AMD has unveiled the industry’s largest FPGA-based adaptive system-on-chip (SoC), targeting emulation and prototyping applications. The Versal Premium VP1902 chiplet-based adaptive SoC, built on 7-nm process technology, is designed to streamline the verification of complex semiconductor designs to bring them to market faster. It offers twice the capacity over the prior generation, enabling faster validation of ASIC and SoC designs, along with other performance improvements including higher transceiver count and bandwidth as well as faster debugging.
AMD is pushing the limits of the technology to deliver the highest programmable logic capacity and the market that cares the most about that is emulation and prototyping, said Rob Bauer, AMD’s senior product line manager, Versal. “This is all about enabling semiconductor companies to design next-generation chips.”
Emulation and prototyping allow the chip designers to create a digital version or “digital twin” of their chip in hardware, so that they can validate it, identify and iron out the bugs and even develop software upfront before they even have silicon, Bauer said.
Emulation and prototyping challenges
From a technology perspective, the biggest challenges for emulation and prototyping are the chips getting bigger and more complex with chiplet integration and the design costs continuing to climb, making it a problem of a higher magnitude, specifically for verification and software, Bauer said.
However, Bauer said the biggest challenge is looking forward to future ASICs and SoCs and what those will require to create that digital twin.
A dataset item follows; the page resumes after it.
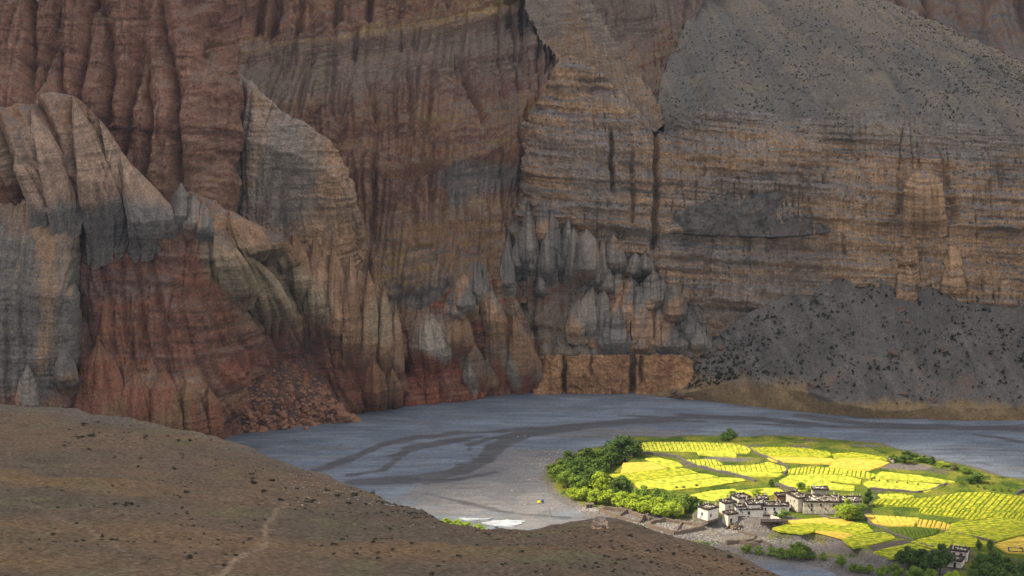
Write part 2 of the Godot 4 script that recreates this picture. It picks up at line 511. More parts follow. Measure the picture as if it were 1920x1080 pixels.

For example, compute (FLOPS) requirements for ML training models roughly followed Moore’s Law, needing to double over 20 months, but in 2010 with deep learning and the large-scale era, including large generative AI models, they now require doubling the compute about every six to nine months, he added.
What this means for emulation and prototyping is the chips that the designers need to emulate are getting much bigger, Bauer continued.
For example, TSMC’s CoWos process has moved from 16 nm to 5 nm over three generations and advanced packaging techniques have moved from a 1× to 3× reticle size interposer, Bauer said. “They’ve been able to achieve a 20× increase in normalized transistor count. This is great in that it means we can pack more compute onto a single device like the MI300 [AMD’s new APU accelerator for AI and HPC], but at the same time there are major challenges when it comes to the integration.”
Techniques like heterogeneous integration or chiplet architectures help drive more performance, but there are major challenges, he added. “We’re not just talking about emulating a single die, or a single piece of silicon. We have to create a digital twin of all these different chiplets and they have to communicate with one another. We also have to verify the communication between them, so that adds some challenges to the emulation and prototyping systems.”
This all drives higher costs. It also means that AI chips and advanced integration require new solutions for emulation and prototyping.
IBS data shows that an advanced 2-nm design is expected to break $700 million in cost, 11.5× more than at 22 nm, Bauer said. Over half of the design cost is for verification and software, he added.